Honeycomb Pasta Bake (Printable Version)

Rigatoni tubes filled with creamy cheese, baked with marinara and golden mozzarella topping.

# What You Need:

→ Pasta

01 - 1 lb rigatoni

→ Cheese Filling

02 - 12 oz ricotta cheese
03 - 3.5 oz grated mozzarella cheese
04 - 1.75 oz grated Parmesan cheese
05 - 1 large egg
06 - 1 tablespoon chopped fresh basil
07 - 1 tablespoon chopped fresh parsley
08 - 1/2 teaspoon salt
09 - 1/4 teaspoon ground black pepper

→ Sauce & Topping

10 - 24 oz marinara sauce
11 - 5 oz shredded mozzarella cheese
12 - 2 tablespoons grated Parmesan cheese
13 - 1 tablespoon olive oil

# How to Make It:

01 - Preheat the oven to 400°F. Lightly grease a 9-inch springform or deep round baking pan with olive oil and line the base with parchment paper.
02 - Boil rigatoni in salted water for 2 minutes less than package instructions to keep very al dente.

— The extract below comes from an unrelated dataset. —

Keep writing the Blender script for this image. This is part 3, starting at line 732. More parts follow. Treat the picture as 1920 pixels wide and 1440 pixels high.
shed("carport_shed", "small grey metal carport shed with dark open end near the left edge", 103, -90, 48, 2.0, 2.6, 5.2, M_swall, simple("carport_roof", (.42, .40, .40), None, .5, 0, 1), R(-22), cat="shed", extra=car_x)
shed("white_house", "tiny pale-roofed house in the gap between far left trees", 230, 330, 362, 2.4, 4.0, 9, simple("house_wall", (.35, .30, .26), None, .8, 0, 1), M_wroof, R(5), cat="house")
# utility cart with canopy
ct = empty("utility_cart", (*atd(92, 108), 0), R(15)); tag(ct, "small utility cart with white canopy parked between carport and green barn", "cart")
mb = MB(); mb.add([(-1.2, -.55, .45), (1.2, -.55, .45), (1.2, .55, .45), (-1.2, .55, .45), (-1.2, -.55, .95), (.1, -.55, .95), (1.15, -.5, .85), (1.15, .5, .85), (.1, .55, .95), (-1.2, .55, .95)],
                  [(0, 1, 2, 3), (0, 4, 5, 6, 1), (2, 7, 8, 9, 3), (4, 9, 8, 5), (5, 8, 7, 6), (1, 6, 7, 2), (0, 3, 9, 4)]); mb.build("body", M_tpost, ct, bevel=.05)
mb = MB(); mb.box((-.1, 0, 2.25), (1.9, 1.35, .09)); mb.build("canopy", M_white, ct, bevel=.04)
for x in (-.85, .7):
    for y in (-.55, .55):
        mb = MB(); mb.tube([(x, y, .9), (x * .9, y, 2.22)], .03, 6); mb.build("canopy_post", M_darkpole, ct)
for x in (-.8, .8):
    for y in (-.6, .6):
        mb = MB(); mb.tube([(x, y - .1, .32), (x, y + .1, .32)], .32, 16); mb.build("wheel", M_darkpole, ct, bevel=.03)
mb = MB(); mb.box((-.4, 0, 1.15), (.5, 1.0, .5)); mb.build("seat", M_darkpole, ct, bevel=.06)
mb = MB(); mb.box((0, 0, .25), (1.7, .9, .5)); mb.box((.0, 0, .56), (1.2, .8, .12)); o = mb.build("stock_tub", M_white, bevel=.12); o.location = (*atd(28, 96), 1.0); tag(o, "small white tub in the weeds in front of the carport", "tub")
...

Drain and toss with a small amount of olive oil to prevent sticking.
03 - Combine ricotta, grated mozzarella, Parmesan, egg, chopped basil, parsley, salt, and pepper in a bowl until smooth and homogenous.
04 - Place the cooked rigatoni upright, tightly packed, into the prepared pan filling the entire space.
05 - Transfer the cheese mixture to a piping bag or zip-top bag with a corner cut off and pipe the filling into each rigatoni tube until full.
06 - Pour marinara sauce evenly over the filled pasta tubes and gently tap the pan to allow the sauce to settle between them.
07 - Sprinkle shredded mozzarella and grated Parmesan evenly over the sauce-covered pasta.
08 - Cover the pan loosely with aluminum foil and bake for 25 minutes at 400°F.
09 - Remove the foil and continue baking for an additional 10 minutes or until the cheese topping is bubbly and golden.
10 - Allow the bake to rest for 10 minutes before releasing the springform pan and slicing. Serve warm.

# Expert Advice:

01 -
  • Every bite delivers creamy, melted cheese because it's stuffed right into the pasta rather than mixed throughout.
  • The visual payoff is genuinely special—guests always ask what it is before they taste it.
  • It comes together faster than it looks, and everything can be prepped while the oven heats.
02 -
  • Undercooking the pasta is non-negotiable—pasta that's tender at the store will turn to mush by the time baking finishes, collapsing your whole structure.
  • Don't skip standing the pasta upright tightly packed; loose tubes topple and sauce runs underneath, leaving dry spots and a collapsed final dish.
  • The 10-minute rest after baking is when the bake sets firm enough to hold a clean slice—rushing this step results in it falling apart on the plate.
03 -
  • If tubes feel too tight to pack into your pan, stand them in loose groupings first to see the final arrangement, then add filling and nudge them closer together—this prevents frustration and keeps tubes upright.
  • Make the filling while the pasta cooks so everything is ready to assemble immediately; warm cheese pipes more easily and flows into tubes without resistance.